Petit déjeuner à partir de sept heures et puis on fait le paquetage et le tout dans le camion. Juste après neuf heures: on rend visite au magasin spécialisé (dans tout) local. Achat de silicone. Rendre étanche la Rockerbox. Remettre les réservoirs. On peut y aller. Encore un petit tour d'honneur à travers Inuvik et le chapitre de la Ice Road est terminé. Nous avons été à l'autre bout de la route. Nous avons gelé, juré, vissé, photographié, filmé, été étonnés. Et nous aurons beaucoup de mal à pouvoir expliquer, comment c'était. Le froid, l'étendue, la lumière, le paysage, les hommes, les expériences qui vont nous manquer. Peut-être seulement dans quelques semaines, peut-être déjà quand nous descendrons de Dempster Highway, à travers les Richardson Mountains direction le Sud. Il y a toujours quelque part un autre bout de la route.

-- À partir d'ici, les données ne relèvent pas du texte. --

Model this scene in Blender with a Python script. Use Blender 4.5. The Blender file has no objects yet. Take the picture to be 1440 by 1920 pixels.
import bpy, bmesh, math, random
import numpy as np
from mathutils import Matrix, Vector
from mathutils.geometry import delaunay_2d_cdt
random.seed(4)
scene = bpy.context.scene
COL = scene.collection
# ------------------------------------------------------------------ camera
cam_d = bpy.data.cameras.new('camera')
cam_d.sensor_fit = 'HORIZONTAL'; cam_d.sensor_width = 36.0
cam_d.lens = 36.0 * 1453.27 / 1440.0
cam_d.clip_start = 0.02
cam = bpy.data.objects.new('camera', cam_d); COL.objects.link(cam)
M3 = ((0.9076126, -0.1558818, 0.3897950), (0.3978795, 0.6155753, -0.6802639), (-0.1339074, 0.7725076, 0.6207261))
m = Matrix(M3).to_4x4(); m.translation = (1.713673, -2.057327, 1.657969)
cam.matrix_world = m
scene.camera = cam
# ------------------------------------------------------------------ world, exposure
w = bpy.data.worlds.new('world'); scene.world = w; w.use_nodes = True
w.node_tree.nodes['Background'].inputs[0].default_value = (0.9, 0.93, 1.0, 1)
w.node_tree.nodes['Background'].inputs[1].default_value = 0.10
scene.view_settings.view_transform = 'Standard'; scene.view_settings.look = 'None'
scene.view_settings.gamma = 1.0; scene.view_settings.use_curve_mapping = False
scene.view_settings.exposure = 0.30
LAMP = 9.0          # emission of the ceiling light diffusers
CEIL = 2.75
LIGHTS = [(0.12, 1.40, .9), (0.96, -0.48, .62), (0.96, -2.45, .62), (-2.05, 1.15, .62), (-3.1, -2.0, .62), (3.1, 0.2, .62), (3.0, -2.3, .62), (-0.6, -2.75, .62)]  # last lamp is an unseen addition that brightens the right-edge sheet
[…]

Qu’emportons-nous avec nous ? Un enorme cube de glace rempli de souvenirs : des runs inoubliables sur la ice road, une nature monumentale, des gens au grand cœur, les yeux a moitie geles, qui peuvent tout juste entrevoir, ce pour quoi d’autres pourraient bien mourir.

Tout ca va nous manquer. Peut-être pas tout de suite, mais des annees plus tard, un souvenir clair comme le cristal, beau comme la glace, nous traversera le cœur lorsque nous verrons les photos. Mais les pneus ont parle : la route continue, le phare nous indique le chemin. Let‘s go.